6. For APS: That’s a fantastic question, and even though I don’t deal with it at length in the book, it’s one that I think about a lot. I don’t want to dominate the conversation on this issue, though, so I’ll let it sit for a bit and let others have their say (the essay Karl mentions is one I had a chance to read before it was published and it does some interesting work in this area). I would love to return to the topic though at the end of the discussion if others let it drop. I should add that throughout the book, I am deeply concerned with environmental issues and am seeking to pose questions about animals in a way that opens onto and links up with radical environmentalism. In this, I am fundamentally at odds with Regan, Singer et al., both of whom have set their work at odds with most forms of environmentalism. So, maybe we can talk more about that as well.
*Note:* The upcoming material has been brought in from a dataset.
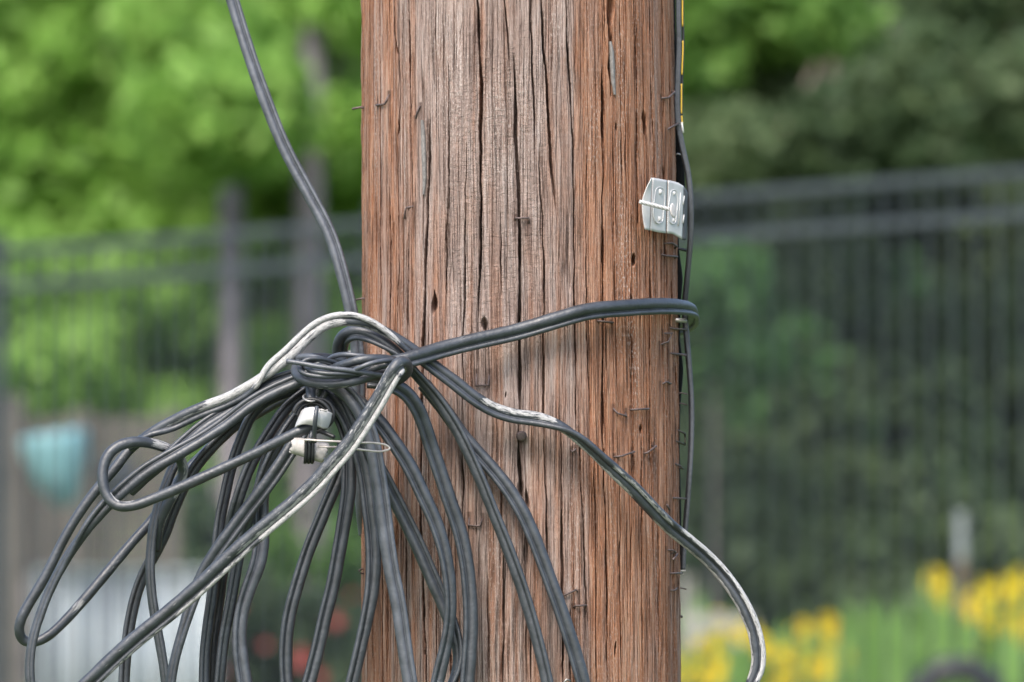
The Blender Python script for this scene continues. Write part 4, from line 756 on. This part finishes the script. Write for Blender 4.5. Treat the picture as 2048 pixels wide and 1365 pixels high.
# rose bush
def blossom(c, r, pm, parent, n=14, seed=0, name='bloom'):
    rg = np.random.default_rng(seed); V = []; F = []; A = []
    for k in range(n):
        a = 2 * math.pi * k / n + rg.normal() * .1; lay = k % 2; up = .15 + .45 * lay; d = np.array([math.cos(a) * (1 - up * .5), -.35 - .3 * lay, math.sin(a) * (1 - up * .5)]); d /= np.linalg.norm(d)
        s = np.cross(d, [0, -1, 0]); s /= np.linalg.norm(s); R1 = r * (1 - .35 * lay); b0 = len(V)
        V += [c, c + d * R1 * .6 + s * R1 * .28, c + d * R1, c + d * R1 * .6 - s * R1 * .28]; F.append((b0, b0 + 1, b0 + 2, b0 + 3)); A += [rg.random()] * 4
    return mesh_np(name, np.array(V), np.array(F), M[pm], parent, False, {'leaf': np.array(A)})
D = 25.5; p = W(560, 1300, D); zg = float(gz(p[0], p[1])); rose = empty('rose_bush', (p[0], p[1], zg), 'dark leafy rose bush with red blooms at the bottom, left of the pole', 'rose bush')
cs = [W(x, y, D + random.uniform(-.2, .3)) for x, y in [(random.gauss(560, 120), random.gauss(1290, 75)) for _ in range(46)]]
V, F, a = leaves(cs, np.full(len(cs), .13), 7000, .03, 9); mesh_np('foliage', V, F, M['leaf_rose'], rose, False, {'leaf': a})
b = MB()
for k in range(12): limb(b, (p[0] + random.uniform(-.1, .1), p[1], zg), cs[k * 3], .012, .005, .12, k)
b.build('stems', M['bark_brown'], rose, True)
for k, (x, y, r) in enumerate([(388,1192,.042),(372,1338,.055),(475,1212,.032),(606,1316,.06),(668,1240,.045),(452,1345,.03),(640,1352,.035),(530,1290,.026),(700,1190,.024)]):
    blossom(W(x, y, D - .35), r, 'petal_red', rose, 16, k)

# yellow coneflowers (one plant, then copies of it with all its parts)
def flower_plant(seed):
    rg = random.Random(seed); x, y = basexy(1500, 25.6); z = float(gz(x, y)); o = empty('yellow_flower_plant', (x, y, z), 'leafy stem plant with yellow daisy flowers in the bed behind the fence', 'flower', 'yellow daisy plants along the bottom right')
    b = MB(); tops = []
    for k in range(5):
        t = np.array([x + rg.uniform(-.15, .15), y + rg.uniform(-.1, .1), z + rg.uniform(.40, .66)]); limb(b, (x + rg.uniform(-.03, .03), y, z), t, .005, .003, .05, seed + k, 6); tops.append(t)
    b.build('stems', M['leaf_stem'], o, True)
    cs = [[x + rg.uniform(-.12, .12), y + rg.uniform(-.1, .1), z + rg.uniform(.1, .52)] for _ in range(14)]
    V, F, a = leaves(cs, np.full(14, .07), 420, .045, seed, 1, .35); mesh_np('foliage', V, F, M['leaf_blade'], o, False, {'leaf': a})
    for k, t in enumerate(tops):
        fl = blossom(t, rg.uniform(.055, .08), 'petal_yellow', o, 16, seed + k)
        V, F, _ = sweep(np.array([t + [0, -.012, 0], t + [0, -.004, 0], t + [0, .004, 0]]), [.006, .013, .012], 10, True); cn = mesh_np('cone', V - np.array(parent_world(o)), F, M['cone'], None); cn.parent = fl
    return o
M['leaf_stem'] = simple('green_stems', (0.12, 0.2, 0.05), 0.7)
def copy_tree(o, parent=None):
    c = o.copy(); COL.objects.link(c); c.parent = parent
    for ch in [q for q in list(o.children)]: copy_tree(ch, c)
    return c
protos = [flower_plant(s) for s in (3, 4, 5)]
spots = []
for k in range(30):
    px = 1330 + k * 26 + random.uniform(-10, 10); d = random.uniform(24.2, 26.6)
    h = .90 if px < 1650 else (.95 if px < 1880 else 1.17)
    if random.random() > (.72 if px < 1650 else .45 if px < 1890 else 1.0): continue
    spots.append((px, d, h * random.uniform(.92, 1.06)))
for k, (px, d, h) in enumerate(spots):
    o = protos[k] if k < 3 else copy_tree(protos[k % 3]); x, y = basexy(px, d); o.location = (x, y, float(gz(x, y))); o.rotation_euler = (0, 0, random.uniform(-.5, .5)); o.scale = (1, 1, h)
def blade_plant(label, px, py_top, d, n, w, seed):
    x, y = basexy(px, d); z = float(gz(x, y)); o = empty('broad_leaf_plant', (x, y, z), label, 'plant'); ztop_ = W(px, py_top, d)[2]; rg = random.Random(seed)
    for k in range(n):
        a = rg.uniform(-1, 1); L = (ztop_ - z) * rg.uniform(.78, 1.0); q = []; V = []; 
        for t in np.linspace(0, 1, 9):
            c = np.array([x + a * w * t * t * 1.0 + (k - n / 2) * .008, y + rg.uniform(-.01, .01) + .04 * math.sin(k), z + L * t]); ww = .032 * math.sin(math.pi * min(1, .12 + t * .88)) ** .7 + .002
            V += [c - [ww, 0, 0], c + [0, -.008, 0], c + [ww, 0, 0]]
        F = [(3 * i + j, 3 * i + j + 1, 3 * i + j + 4, 3 * i + j + 3) for i in range(8) for j in range(2)]
        mesh_np('blade_leaf', np.array(V), np.array(F), M['leaf_blade'], o, True, {'leaf': np.full(27, rg.uniform(.1, .8))})
blade_plant('upright green leafy plant left of the grey-topped stake', 1775, 1185, 24.0, 20, .15, 1)
blade_plant('tall green leafy plant standing in front of the grey-topped stake', 1890, 1145, 24.1, 20, .14, 2)
blade_plant('small green leafy plant between bench end and yellow flowers', 1560, 1225, 24.6, 9, .1, 3)
blade_plant('green leafy clump close to the right side of the pole above the bench', 1420, 1175, 27.2, 14, .2, 4)
blade_plant('green leafy plant among the yellow flowers, third from the pole', 1655, 1245, 25.0, 10, .1, 5)
blade_plant('green leafy plant between the two tallest leafy plants', 1828, 1225, 25.2, 10, .1, 6)
blade_plant('low green leafy plant at the right edge of the picture', 2010, 1235, 24.2, 10, .1, 7)
blade_plant('low green leafy plant just inside the hanging end of the white-scraped cable', 1480, 1262, 24.4, 9, .1, 8)
# bench end
D = 26.2; p0 = W(1372, 1150, D); bench = empty('garden_bench', W(1430, 1300, D), 'pale grey wooden bench end just right of the pole at the bottom', 'bench')
b = MB(); b.box((p0[0], p0[1], (p0[2] + 1.0) / 2), (.055, .055, p0[2] - 1.0)); b.build('post', M['palewood'], bench)
p1 = W(1500, 1238, D); b = MB(); b.box((p1[0], p1[1], (p1[2] + 1.0) / 2), (.05, .055, p1[2] - 1.0)); b.build('post', M['palewood'], bench)
for yy in (1243, 1277):
    a0 = W(1378, yy, D - .04); a1 = W(1510, yy, D - .04); b = MB(); b.box(((a0[0] + a1[0]) / 2, a0[1], a0[2]), (a1[0] - a0[0], .03, .062)); b.build('slat', M['palewood'], bench)
a0 = W(1378, 1330, D - .3); b = MB(); b.box((a0[0] + .15, a0[1], a0[2]), (.36, .4, .03)); b.build('seat', M['palewood'], bench)
# stake with grey sleeve
D = 25.4; p0 = W(1919, 1025, D); stake = empty('garden_stake', (p0[0], p0[1], float(gz(p0[0], p0[1]))), 'brown wooden stake with a pale grey sleeve on its top, lower right', 'stake')
zc = W(1919, 1122, D)[2]; b = MB(); b.box((p0[0], p0[1], (zc + .95) / 2), (.045, .045, zc - .95)); b.build('shaft', M['brownpost'], stake)
b = MB(); b.box((p0[0], p0[1], (zc + p0[2]) / 2), (.050, .050, p0[2] - zc)); b.build('sleeve', M['greysleeve'], stake, bevel=.006)
# wheel at the bottom right corner
D = 23.4; c = W(1915, 1418, D); wheel = empty('rubber_wheel', c, 'black rubber cart wheel with pale hub at the bottom right corner', 'wheel')
q = np.array([[c[0] + .165 * math.cos(t), c[1], c[2] + .165 * math.sin(t)] for t in np.linspace(0, 2 * math.pi, 49)]); b = MB(); b.tube(q, .055, 14, False); b.build('tyre', M['black'], wheel, True)
q = np.array([c + [0, -.03, 0], c + [0, -.02, 0], c + [0, .02, 0], c + [0, .03, 0]]); b = MB(); b.tube(q, np.array([.04, .06, .06, .04]), 28); b.build('rim', M['greysleeve'], wheel, True)
print('polys', sum(len(o.data.polygons) for o in bpy.data.objects if o.type == 'MESH'))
7. On Karl’s remarks: I wholeheartedly agree with your reading of Butler, Zizek, and Badiou (all of whom I read widely and all of whom I admire in various ways, despite their anthropocentrism). I was able to press Butler on these kinds of questions at length well over a decade ago at a few conferences, and she was utterly deaf to all such concerns. Her work seems, however, to be increasingly open to challenging certain forms of anthropocentrism, and I admire her efforts to move in that direction. It’s always been clear to me that the logic of her work should lead her in that direction. With Zizek and Badiou, such an opening is much harder to find. They can always be read against the grain (as you suggest), but they certainly don’t provide as much of an opening for that kind of reading. For all of the major thinkers I worked on in the book (H, L, A, and D), it was *they* who provided the opening to push against and beyond anthropocentrism. They often did this despite themselves, but I took the opening where I could find it and ran with it. A similar kind of thing could be done with B, Z, and B, no doubt, Butler being perhaps the easiest and most obvious (and most promising)figure for that kind of thing. I look forward to seeing what Scu does along these lines and what you have to say in your book about Butler.
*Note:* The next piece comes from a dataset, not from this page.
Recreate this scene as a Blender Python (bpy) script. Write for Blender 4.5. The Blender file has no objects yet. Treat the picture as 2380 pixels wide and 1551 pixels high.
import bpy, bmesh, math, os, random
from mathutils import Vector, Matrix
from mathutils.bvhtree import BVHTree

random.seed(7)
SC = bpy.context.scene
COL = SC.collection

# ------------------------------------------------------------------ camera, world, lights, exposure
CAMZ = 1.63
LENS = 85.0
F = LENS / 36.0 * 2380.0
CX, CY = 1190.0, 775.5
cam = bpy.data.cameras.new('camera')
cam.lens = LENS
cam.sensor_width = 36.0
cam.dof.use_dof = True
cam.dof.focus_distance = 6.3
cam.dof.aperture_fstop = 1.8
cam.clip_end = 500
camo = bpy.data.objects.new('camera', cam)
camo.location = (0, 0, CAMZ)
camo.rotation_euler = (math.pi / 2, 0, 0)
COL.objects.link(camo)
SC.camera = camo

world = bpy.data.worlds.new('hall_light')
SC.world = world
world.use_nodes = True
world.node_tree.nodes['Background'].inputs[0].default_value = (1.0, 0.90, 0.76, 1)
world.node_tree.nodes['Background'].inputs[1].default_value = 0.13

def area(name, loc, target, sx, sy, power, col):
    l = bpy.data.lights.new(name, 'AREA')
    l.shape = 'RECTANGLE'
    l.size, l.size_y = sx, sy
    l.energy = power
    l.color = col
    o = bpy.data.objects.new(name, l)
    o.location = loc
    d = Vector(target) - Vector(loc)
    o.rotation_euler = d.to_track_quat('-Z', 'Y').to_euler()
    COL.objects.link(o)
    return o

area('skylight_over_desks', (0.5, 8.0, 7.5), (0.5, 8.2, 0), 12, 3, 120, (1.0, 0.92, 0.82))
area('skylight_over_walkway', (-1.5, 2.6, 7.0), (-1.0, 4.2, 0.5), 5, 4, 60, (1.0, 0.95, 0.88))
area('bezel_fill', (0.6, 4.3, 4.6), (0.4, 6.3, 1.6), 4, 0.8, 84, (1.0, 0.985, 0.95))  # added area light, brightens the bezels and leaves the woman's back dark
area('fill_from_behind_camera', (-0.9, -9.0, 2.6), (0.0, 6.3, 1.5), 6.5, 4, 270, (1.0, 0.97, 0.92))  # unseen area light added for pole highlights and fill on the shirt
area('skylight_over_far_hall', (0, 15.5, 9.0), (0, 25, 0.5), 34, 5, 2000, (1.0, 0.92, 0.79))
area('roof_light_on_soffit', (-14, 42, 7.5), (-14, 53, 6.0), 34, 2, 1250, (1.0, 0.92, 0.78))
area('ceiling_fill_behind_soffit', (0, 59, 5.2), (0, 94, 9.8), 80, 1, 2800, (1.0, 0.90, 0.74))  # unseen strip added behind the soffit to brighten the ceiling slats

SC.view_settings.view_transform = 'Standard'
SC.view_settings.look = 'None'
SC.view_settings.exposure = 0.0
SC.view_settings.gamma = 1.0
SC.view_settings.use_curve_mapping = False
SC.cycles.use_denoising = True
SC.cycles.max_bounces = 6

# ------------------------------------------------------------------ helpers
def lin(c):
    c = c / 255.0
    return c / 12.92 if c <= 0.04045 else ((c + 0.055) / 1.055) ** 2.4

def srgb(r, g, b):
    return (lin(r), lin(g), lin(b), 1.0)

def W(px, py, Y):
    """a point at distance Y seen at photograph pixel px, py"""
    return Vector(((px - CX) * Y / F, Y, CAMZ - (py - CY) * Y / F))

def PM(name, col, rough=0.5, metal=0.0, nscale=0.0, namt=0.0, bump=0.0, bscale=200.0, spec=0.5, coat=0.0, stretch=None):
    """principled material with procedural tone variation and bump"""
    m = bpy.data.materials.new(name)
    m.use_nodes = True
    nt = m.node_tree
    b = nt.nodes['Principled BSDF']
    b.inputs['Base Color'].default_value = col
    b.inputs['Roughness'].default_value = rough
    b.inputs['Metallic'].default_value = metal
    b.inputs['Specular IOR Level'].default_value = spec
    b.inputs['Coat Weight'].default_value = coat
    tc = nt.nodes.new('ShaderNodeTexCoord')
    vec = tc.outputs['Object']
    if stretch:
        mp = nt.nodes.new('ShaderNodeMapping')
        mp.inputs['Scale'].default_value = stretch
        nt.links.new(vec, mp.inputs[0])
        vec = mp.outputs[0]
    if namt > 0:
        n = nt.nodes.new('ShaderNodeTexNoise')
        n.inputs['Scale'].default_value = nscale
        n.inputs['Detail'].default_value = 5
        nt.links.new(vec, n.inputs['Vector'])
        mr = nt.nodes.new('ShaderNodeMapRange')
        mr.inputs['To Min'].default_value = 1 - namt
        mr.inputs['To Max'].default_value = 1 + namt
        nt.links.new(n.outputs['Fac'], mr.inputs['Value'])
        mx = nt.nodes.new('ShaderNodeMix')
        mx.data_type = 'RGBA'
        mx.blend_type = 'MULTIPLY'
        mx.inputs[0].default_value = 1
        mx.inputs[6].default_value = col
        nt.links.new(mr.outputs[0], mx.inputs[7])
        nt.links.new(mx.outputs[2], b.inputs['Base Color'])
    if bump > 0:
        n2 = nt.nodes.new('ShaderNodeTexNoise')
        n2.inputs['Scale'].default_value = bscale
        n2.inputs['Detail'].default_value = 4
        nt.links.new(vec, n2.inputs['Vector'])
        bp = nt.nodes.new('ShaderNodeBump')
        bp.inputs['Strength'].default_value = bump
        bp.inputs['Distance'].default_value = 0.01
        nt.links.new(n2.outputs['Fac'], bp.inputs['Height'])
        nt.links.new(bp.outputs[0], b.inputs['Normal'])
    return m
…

8. For Pensum: Those questions are important ones for me. In terms of specific answers: I have been vegan for close to 20 years (I’m currently 36), and I have been active in animal, environmental, feminist and other related forms of radical politics for just as long. The stakes of my work, no matter how abstract or stilted my books might be (I swear it’s unintentional!), are always located at the level of radical social-economic-political-ethical transformation. None of those words work well for the kinds of alternative practices and lives that inspire my work, but they probably give you a rough idea.
Matthew Calarco
September 9, 2009 at 9:03 pm
Thanks, Matt.
I am surprised that Butler dismissed your concerns so out of hand, because in her recent work she seems increasingly committed to a non-anthropocentric ethics and politics. I wonder what changed.
Scu
September 10, 2009 at 12:13 am
Matthew,
Thanks for the great response. I’m enjoying the book and the discussion here.